Moving on, he makes another dubious claim: “nationalism seems to have imbued Indian foreign policy with an even greater faith in diplomacy, especially of the personal kind … it is dangerous to think they can alter the consequences of the distribution of international power.”

There are two issues with this type of thinking: One, the assumption that one tool in the tool-chest represents ‘the entire tool-chest’, that is, personal diplomacy is the be-all and end-all of the Bharat’s effort. Two, the implicit assumption that all personal diplomacy is being conducted with the goal of containing China when in fact, Bharat has several items on its diplomatic agenda. It is a nation of 1.3 billion and exercises all the levers of national power to pursue its interests.

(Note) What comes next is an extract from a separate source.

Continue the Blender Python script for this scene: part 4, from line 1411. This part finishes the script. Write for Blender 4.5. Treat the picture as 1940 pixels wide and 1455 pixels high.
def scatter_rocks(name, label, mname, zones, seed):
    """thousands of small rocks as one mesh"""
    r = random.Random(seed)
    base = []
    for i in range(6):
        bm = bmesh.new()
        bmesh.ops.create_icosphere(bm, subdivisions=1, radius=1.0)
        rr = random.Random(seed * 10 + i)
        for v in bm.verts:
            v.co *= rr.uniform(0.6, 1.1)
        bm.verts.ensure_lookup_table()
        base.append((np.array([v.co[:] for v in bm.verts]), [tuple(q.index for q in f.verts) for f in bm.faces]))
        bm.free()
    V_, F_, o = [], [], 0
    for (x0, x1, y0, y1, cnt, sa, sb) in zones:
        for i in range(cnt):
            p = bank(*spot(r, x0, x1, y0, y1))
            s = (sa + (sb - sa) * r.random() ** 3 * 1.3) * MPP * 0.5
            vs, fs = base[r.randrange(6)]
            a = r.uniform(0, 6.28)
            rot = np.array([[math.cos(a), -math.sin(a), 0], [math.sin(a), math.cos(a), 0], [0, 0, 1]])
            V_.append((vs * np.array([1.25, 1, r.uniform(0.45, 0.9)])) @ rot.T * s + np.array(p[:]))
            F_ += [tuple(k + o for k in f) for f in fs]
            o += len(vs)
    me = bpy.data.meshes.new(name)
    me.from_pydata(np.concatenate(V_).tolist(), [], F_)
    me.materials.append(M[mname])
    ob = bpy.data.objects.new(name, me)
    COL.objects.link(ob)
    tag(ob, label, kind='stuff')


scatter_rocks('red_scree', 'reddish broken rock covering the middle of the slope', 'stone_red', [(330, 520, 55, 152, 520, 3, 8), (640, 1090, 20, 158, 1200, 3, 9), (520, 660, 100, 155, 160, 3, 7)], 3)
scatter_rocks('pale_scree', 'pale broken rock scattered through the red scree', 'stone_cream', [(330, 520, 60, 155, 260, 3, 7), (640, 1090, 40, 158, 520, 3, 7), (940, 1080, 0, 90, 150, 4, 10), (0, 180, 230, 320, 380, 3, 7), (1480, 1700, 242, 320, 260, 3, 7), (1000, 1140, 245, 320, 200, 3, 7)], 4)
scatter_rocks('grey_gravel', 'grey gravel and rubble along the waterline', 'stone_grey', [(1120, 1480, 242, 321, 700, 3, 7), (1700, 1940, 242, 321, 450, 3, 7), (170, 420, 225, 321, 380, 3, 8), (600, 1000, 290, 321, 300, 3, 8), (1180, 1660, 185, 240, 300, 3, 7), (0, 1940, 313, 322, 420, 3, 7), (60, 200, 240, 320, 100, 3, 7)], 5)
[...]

Lastly, he states, “Nationalism also leads to an un-realistic exaggeration of our own capabilities, another Indian tendency that is new in its pathway but not in its substance. India is not China’s equal. New Delhi seems reluctant to recognise that it is far weaker than China.”

Again, we are expected to just believe this without a single piece of supporting evidence, and further, discard all evidence to the contrary.

If anything, one could argue that Bharat’s approach to the Chinese problem has been remarkably realist. The most telling instance of this has been Bharat’s response to the encroachment at Dolam. It was just aggressive enough to deter the Chinese, yet not so much that it set off a war. In the aftermath, both countries participated in high-level summits to ease tensions.

A similar sense of realism has been the hallmark of other initiatives like the takeover of Rajapaksa International Airport, right off the Chinese port facility of Hambantota, the engagement with Myanmar and the logistics agreements signed with Singapore, the US, France, and Oman, and the buildup of listening posts and basing infrastructures in Mauritius, The Seychelles, and Madagascar. All done quietly, without much fanfare.

But let’s ignore all this and wail about how Bharat is in a state of quantum duality: both a doormat and a bully at the same time. This makes for a nice op-ed that grabs eyeballs.